Application: The thesaurus is incredibly helpful, and can be used in instances in which a writer is not sure which word most closely matches their intended meaning. It provides several examples so the reader can understand the word used in context. It can be used in appointments in which the writer is concerned about word choice.
Randall's Cyber ESL Listening Lab
The ESL-Lab offers "articles" that tests reading and listening skills. Each article has a talking, listening, and reading component that writers can use to practice these skills. The site also offers grammar help as well as quizzes that help build up vocabulary skills. Everything on the site is broken down using four level settings: easy, medium, difficult, and very difficult, so writers can pick the level that best suits their abilities.

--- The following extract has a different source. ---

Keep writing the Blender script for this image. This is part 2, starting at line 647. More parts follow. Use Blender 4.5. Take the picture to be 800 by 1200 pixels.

Application: It’s a good starting point for conversation partners who want to practice their English comprehension.
EZ Slang
EZ Slang offers different kinds of topics with a focus on the causal/slang words
used to talk about those subjects. There is an audio transcription to each activity with a transcription that students can read and listen to. Each section also has a pretty extensive vocab list with sample sentences that students can read to better understand the slang used in the audio transcription.
Application: This is a very useful source to rely on when it comes to helping EAL with slang/casual English words for everyday use and conversation. While the examples are a little exaggerated, they’re framed in a relatively easy way to understand and explain. The tutor can easily build off of the materials presented during the session as well.
Education First
Education First is broken down into three broad categories: grammar, usage, and test. Each of the three categories has additional subcategories that address more specific ideas related to the three broad categories. One of the more interesting parts of this site is the free English practice test.
Application: Tutors can use this site as both a way for them to relearn grammar concepts, and to share as a resource with writers who come in and struggle with writing concepts. The site also has a section for idioms and tongue twisters, which could be fun to use in conversation partner appointments.